The function of the safety officer is not to decide whether the employee was right in refusing to work in his workplace but whether, at the time the officer did his investigation, a condition existed in the workplace that constituted a danger to the employee. If the officer concludes that there was a danger, he must give the direction he considers appropriate under s. 145(2).

Clearly then, in a refusal to work situation, the responsibility of the safety officer is to determine whether danger exists at that point in time when he is investigating. The investigation of the safety officer must consequently be an objective one as opposed to the refusing employee who may refuse on the basis of subjective considerations. Therefore, in my opinion, the safety officer must identify a specific hazard or condition, one that is real and that exists when he is investigating, which hazard or condition is so severe and imminent that unless he takes immediate action to protect the employee, that employee is likely to be injured. The safety officer's general experience with a particular subdivision, such as the Guelph subdivision, does not meet the above criteria.

I have dealt with the concept of danger in many decisions. In Air Canada vs. Canadian Union of Public Employees, unreported Decision No. 94-007, I wrote the following:

"In order to answer these questions, I must consult the definition of the word "danger" in subsection 122(1) of the Code and apply this definition in light of the case law. "Danger" is defined as follows:

"danger" means any hazard or condition that could reasonably be expected to cause injury or illness to a person exposed thereto before the hazard or condition can be corrected. (underlining added)

The courts have had many opportunities to interpret the scope of the term "danger". From this case law two extremely important points have emerged that have guided me in my decision.

The first point is that the danger must be immediate. Thus, the expression "before the hazard or condition can be corrected" has been associated with the concept of "imminent danger" that existed before the Code was amended in 1984. In Pratt, the Vice-Chairman of the Canada Labour Relations Board, Hugh R. Jamieson, wrote:

"...Parliament removed the word "imminent" from the concept of danger...but replaced it with a definition that has virtually the same meaning."

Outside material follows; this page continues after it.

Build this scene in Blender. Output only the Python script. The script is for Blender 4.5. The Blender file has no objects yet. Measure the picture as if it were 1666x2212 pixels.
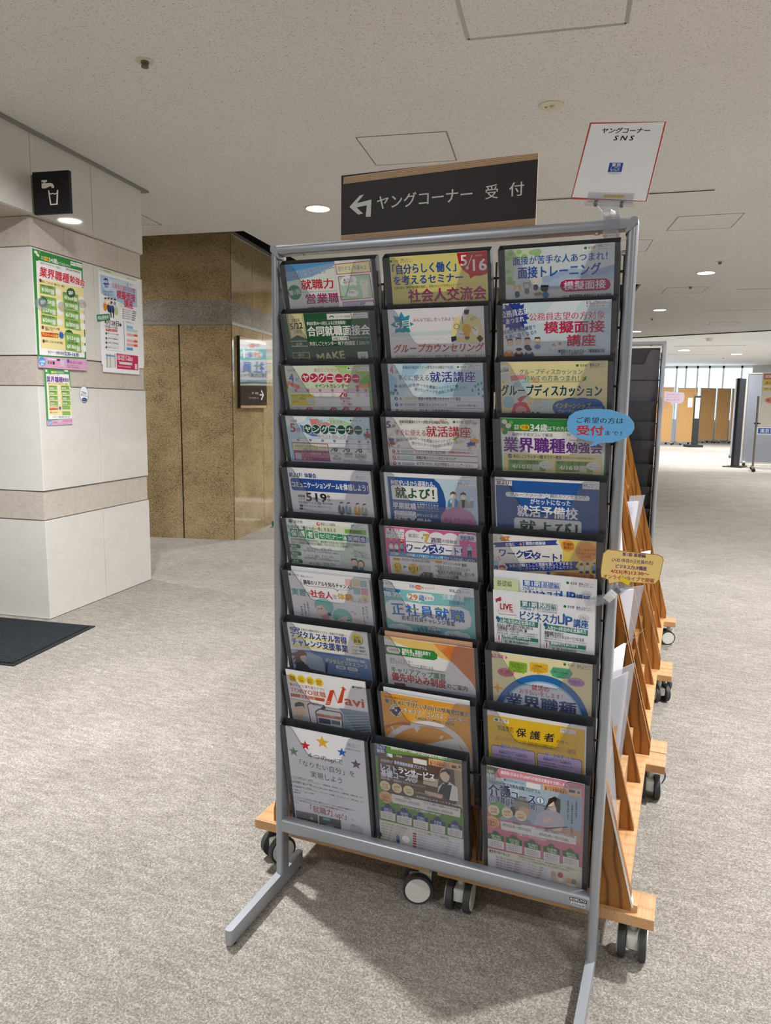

The second point I take from a large number of decisions is that the employee's exposure to the hazard or situation must be such that the likelihood of injury is obvious. Accordingly, the danger must be more than hypothetical, or there must be more than a small probability of its becoming a reality. The danger must be immediate and real, and no doubt must remain regarding its imminence. It must be sufficiently serious to justify, in the case under consideration, discontinuation of use of the seats for flight attendants."

The apprehension of danger expressed by Mr. Crawford and
Mr. Houston certainly merit serious consideration and attention. I surely do not condone the decision of CN Rail to have the locomotive engineer assume additional responsibilities for the operation of a train in territory where the lack of familiarity with the territory can be a serious handicap. However, the apprehension of danger or the possibility that an incident occur, either at a crossing or along the track or at any other moment on the Guelph subdivision, constitutes a hypothetical situation which, in my opinion, does not come within the realm of the right to refuse dangerous work. The safety officer did not gather any factual evidence, during his investigation, that a hazardous situation would occur.

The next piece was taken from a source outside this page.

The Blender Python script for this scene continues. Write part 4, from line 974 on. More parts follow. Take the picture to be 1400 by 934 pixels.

The evidence shows that Mr. Crawford was familiar, to a certain extent, with the Guelph subdivision having himself admitted he had only made one trip over that terrain in the previous six months, and three possibly four trips in the previous five years. The characteristics of the territory do not change radically in such a short period of time. During the employer's investigation of the refusal by Mr. MacKenzie, Mr. Crawford was advised that he could operate the train in the Guelph subdivision at reduced speed if he felt the necessity to do so or bring the train to a full stop. In my opinion, when coupled with his knowledge, training and experience as a locomotive engineer, and that of the conductor who did not refuse to work, Mr. Crawford was not facing any immediate hazard or condition which would jeopardize his safety. Furthermore, the safety officer never identified any specific hazard or condition that would jeopardize Mr. Crawford's safety, or for that matter any one else's safety, had he proceeded with operating train B411 in the Guelph subdivision.

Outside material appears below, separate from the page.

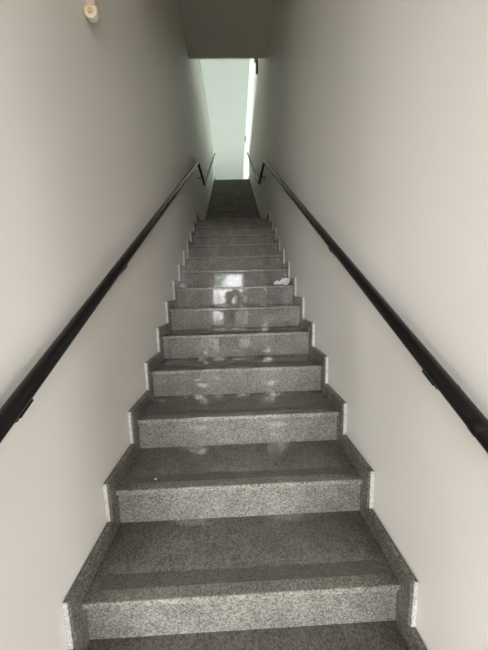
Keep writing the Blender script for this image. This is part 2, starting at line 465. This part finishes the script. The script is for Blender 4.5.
for sx in (-1, 1):
    b0 = len(N)
    N += [pt(sx * .085, 0, .74, .085), pt(sx * .09, .015, .43, .052), pt(sx * .095, -.01, .08, .034), pt(sx * .105, .13, .03, .028)]
    E_ += [(0, b0), (b0, b0 + 1), (b0 + 1, b0 + 2), (b0 + 2, b0 + 3)]
    hand = Vector((sx * .062, -.835, .985)); sh_ = Vector((PX + sx * .155, PY, PZ + 1.185))
    el_ = (sh_ + hand) / 2 + Vector((sx * .04, .02, -.10))
    wr = hand + (el_ - hand).normalized() * .065
    b1 = len(N)
    N += [(*sh_, .055), (*el_, .037), (*wr, .024), (*hand, .026)]
    E_ += [(3, b1), (b1, b1 + 1), (b1 + 1, b1 + 2), (b1 + 2, b1 + 3)]
    ARM[sx] = (sh_, el_, wr, hand, b1 + 3)
    # four fingers curling round the phone's edge, thumb on its back
    for i, ln in enumerate((.060, .068, .064, .050)):
        q = hand + Vector((-sx * .004, .022, .030 - .019 * i)); b2 = len(N)
        N += [(*(q + Vector((0, -.012, 0))), .0085), (*(q + Vector((sx * .004, ln * .25, .004))), .0082), (*(q + Vector((-sx * ln * .42, ln * .32, .006))), .0070)]
        E_ += [(b1 + 3, b2), (b2, b2 + 1), (b2 + 1, b2 + 2)]
    b2 = len(N); N += [(*(hand + Vector((-sx * .022, -.012, -.012))), .010), (*(hand + Vector((-sx * .046, .004, .010))), .0085)]
    E_ += [(b1 + 3, b2), (b2, b2 + 1)]
skin('body', N, E_, 'skin', person)
hd = Vector((PX, PY + .035, PZ + 1.40))
# face: nose, mouth, eyes, ears
bm = bmesh.new(); bmesh.ops.create_cone(bm, segments=10, radius1=.016, radius2=.006, depth=.05, cap_ends=True)
bm.transform(Matrix.Translation(hd + Vector((0, .082, -.012))) @ Matrix.Rotation(-.35, 4, 'X')); smooth_by_angle(obj('nose', bm, 'skin', person))
for sx in (-1, 1):
    bm = bmesh.new(); bmesh.ops.create_uvsphere(bm, u_segments=14, v_segments=10, radius=.012); bm.transform(Matrix.Translation(hd + Vector((sx * .030, .066, .008)))); smooth_by_angle(obj('eye', bm, 'hair', person))
    bm = bmesh.new(); bmesh.ops.create_uvsphere(bm, u_segments=14, v_segments=10, radius=.026); bm.transform(Matrix.Translation(hd + Vector((sx * .078, 0, -.01))) @ Matrix.Diagonal((.4, .7, 1.1, 1))); smooth_by_angle(obj('ear', bm, 'skin', person))
bm = bmesh.new(); bmesh.ops.create_uvsphere(bm, u_segments=24, v_segments=16, radius=.094)
for v in bm.verts:
    if v.co.y > .03 and v.co.z < .045: v.co.y = .03
    if v.co.z < -.05: v.co.z = -.05
bm.transform(Matrix.Translation(hd + Vector((0, -.008, .022)))); smooth_by_angle(obj('hair', bm, 'hair', person), 1.2)
SN = [pt(0, 0, .74, .125), pt(0, .01, .93, .118), pt(0, .01, 1.08, .132), pt(0, 0, 1.20, .085)]; SE = [(0, 1), (1, 2), (2, 3)]
for sx in (-1, 1):
    sh_, el_ = ARM[sx][:2]; b0 = len(SN); SN += [(*sh_, .066), (*(sh_ * .45 + el_ * .55), .052)]; SE += [(3, b0), (b0, b0 + 1)]
skin('shirt', SN, SE, 'shirt', person)
SN = [pt(0, 0, .80, .122)]; SE = []
for sx in (-1, 1):
    b0 = len(SN); SN += [pt(sx * .09, 0, .72, .098), pt(sx * .09, .015, .43, .066), pt(sx * .095, -.01, .10, .055)]; SE += [(0, b0), (b0, b0 + 1), (b0 + 1, b0 + 2)]
skin('trousers', SN, SE, 'trouser', person)
for sx in (-1, 1):
    bm = bx(PX + sx * .10 - .045, PX + sx * .10 + .045, PY - .07, PY + .18, PZ, PZ + .075, bev=.028, seg=3); smooth_by_angle(obj('shoe', bm, 'shoe', person))
ph = empty('phone', (0, -.80, .985), 'dark phone held up by the person at the foot of the stairs', 'phone')
obj('phone_case', bx(-.037, .037, -.806, -.798, .91, 1.06, bev=.003), 'black', ph)
obj('camera_bump', bx(-.004, .030, -.799, -.795, 1.02, 1.054, bev=.0015), 'black', ph)

# ------------------------------------------------------------------ tree outside the entrance (seen mirrored in the risers)
SX, SY, SZ = -.92, -9.2, 1.55
sh = empty('tree', (SX, SY, FLOOR - .06), 'small leafy green tree outdoors before the entrance', 'tree')
bm = bmesh.new(); tube(bm, [(SX, SY, FLOOR - .08), (SX + .02, SY, .4), (SX - .01, SY, 1.3)], [.035, .028, .018], 10)
for i in range(6):
    a = i * 1.05; tube(bm, [(SX, SY, 1.0 + .05 * i), (SX + .2 * math.cos(a), SY + .2 * math.sin(a), 1.35 + .05 * i), (SX + .38 * math.cos(a), SY + .36 * math.sin(a), 1.6 + .05 * i)], [.014, .009, .004], 8)
obj('trunk', bm, 'bark', sh)
bm = bmesh.new()
for i in range(620):
    th = random.uniform(0, 6.28); ph = math.acos(random.uniform(-1, 1)); r = random.uniform(.3, 1)
    c = Vector((SX + .55 * r * math.sin(ph) * math.cos(th), SY + .5 * r * math.sin(ph) * math.sin(th), SZ + .55 * r * math.cos(ph)))
    a = Vector((random.gauss(0, 1), random.gauss(0, 1), random.gauss(0, 1))).normalized()
    b_ = a.orthogonal().normalized(); L, w = random.uniform(.06, .11), random.uniform(.02, .035)
    n_ = a.cross(b_)
    v = [bm.verts.new(c + p) for p in (-a * L * .5, b_ * w + n_ * .01, a * L * .5, -b_ * w + n_ * .01)]
    bm.faces.new((v[0], v[1], v[2])); bm.faces.new((v[0], v[2], v[3]))
obj('foliage', bm, 'leaf', sh)

# ------------------------------------------------------------------ light: overcast sky through the door and windows
w = bpy.data.worlds.new('sky'); S.world = w; w.use_nodes = True
nt = w.node_tree; bg = nt.nodes['Background']
tc = nt.nodes.new('ShaderNodeTexCoord'); sp = nt.nodes.new('ShaderNodeSeparateXYZ')
nt.links.new(tc.outputs['Generated'], sp.inputs[0])
rp = ramp(nt, [(0, (.5, .5, .5)), (.5, (.74, .735, .755)), (.75, (1.25, 1.255, 1.31)), (1, (1.62, 1.64, 1.74))])
mp = nt.nodes.new('ShaderNodeMapRange'); mp.inputs['From Min'].default_value = -1
nt.links.new(sp.outputs['Z'], mp.inputs['Value']); nt.links.new(mp.outputs[0], rp.inputs['Fac'])
nt.links.new(rp.outputs['Color'], bg.inputs['Color']); bg.inputs['Strength'].default_value = 17.0
def portal(name, loc, rot, sx, sy):
    l = bpy.data.lights.new(name, 'AREA'); l.shape = 'RECTANGLE'; l.size = sx; l.size_y = sy
    l.cycles.is_portal = True
    o = bpy.data.objects.new(name, l); COL.objects.link(o); o.location = loc; o.rotation_euler = rot
    return o
H = math.pi / 2
portal('daylight_entrance', ((DX0 + DX1) / 2, HY0 - .15, (FLOOR + DZ) / 2), (H, 0, 0), DX1 - DX0, DZ - FLOOR)       # faces +y
portal('daylight_upper', (UX0 - .15, (WY0 + WY1) / 2, (WZ0 + WZ1) / 2), (0, -H, 0), WZ1 - WZ0, WY1 - WY0)          # faces +x
for a, b_ in SIDES:
    portal('daylight_entrance', ((a + b_) / 2, HY0 - .15, (PZ0 + PZ1) / 2), (H, 0, 0), b_ - a, PZ1 - PZ0)
a, b_, c, d = HWIN
portal('daylight_hall', (HX0 - .15, (a + b_) / 2, (c + d) / 2), (0, -H, 0), d - c, b_ - a)
a, b_, c, d = EWIN
portal('daylight_hall', (HX1 + .15, (a + b_) / 2, (c + d) / 2), (0, H, 0), d - c, b_ - a)

# ------------------------------------------------------------------ camera
cam = bpy.data.cameras.new('camera'); co = bpy.data.objects.new('camera', cam); COL.objects.link(co)
r = Vector((.99911356, -.03167526, -.02772689)); u = Vector((.03177583, .13545084, .99027439)); f = Vector((.02761157, .99027761, -.13633728))
m = Matrix.Identity(4)
for i in range(3): m[i][0], m[i][1], m[i][2] = r[i], u[i], -f[i]
m.translation = Vector((.00469783, -.76496598, 1.0299555)); co.matrix_world = m
cam.sensor_fit = 'VERTICAL'; cam.sensor_height = 24; cam.lens = 24 * 263.5559 / 650
cam.clip_start = .01; cam.clip_end = 200
S.camera = co
vs = S.view_settings
vs.view_transform = 'Standard'; vs.look = 'None'; vs.gamma = 1; vs.use_curve_mapping = False; vs.exposure = 0.68
S.cycles.max_bounces = 14; S.cycles.diffuse_bounces = 10; S.cycles.glossy_bounces = 5; S.cycles.transparent_max_bounces = 8
S.cycles.sample_clamp_indirect = 6; S.cycles.use_denoising = True
S.cycles.caustics_reflective = False; S.cycles.caustics_refractive = False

My ruling is to the effect that no danger existed when
Mr. Crawford refused to work and when the safety officer conducted his investigation into the matter. I suspect that this ruling will not fully satisfy the respondents in the instant case. I recognize that there exists a problem in situations of this kind, however the right to refuse to work under the Code is, in my opinion, an inadequate mechanism to resolve these problems.

For all the above reasons, I HEREBY RESCIND the direction given on May 17, 1994 by safety officer W.B. Armstrong to CN North America.

Decision rendered on September 28, 1994

Serge Cadieux
Regional Safety Officer

Decision No.:94-010

Applicant:CN North America, Concord, Ontario

Respondent:J.L. Crawford, Locomotive Engineer

Mr. Crawford had refused to operate a train over a particular subdivision because he felt his lack of familiarity with the territory constituted a danger to him and to other employees. The safety officer agreed with the locomotive engineer primarily because of his experience with the territory in question.

The regional safety officer disagreed with the safety officer and felt that Mr. Crawford's lack of familiarity with the territory did not constitute a danger. The safety officer never identified a specific hazard or condition which would jeopardize the safety of Mr. Crawford. Also, Mr. Crawford was advised that in that territory, he could operate the train at reduced speed and if necessary, bring it at a full stop. Coupled with his knowledge, training and experience, there was no real and immediate condition likely to injure Mr. Crawford. The regional safety officer rescinded the direction.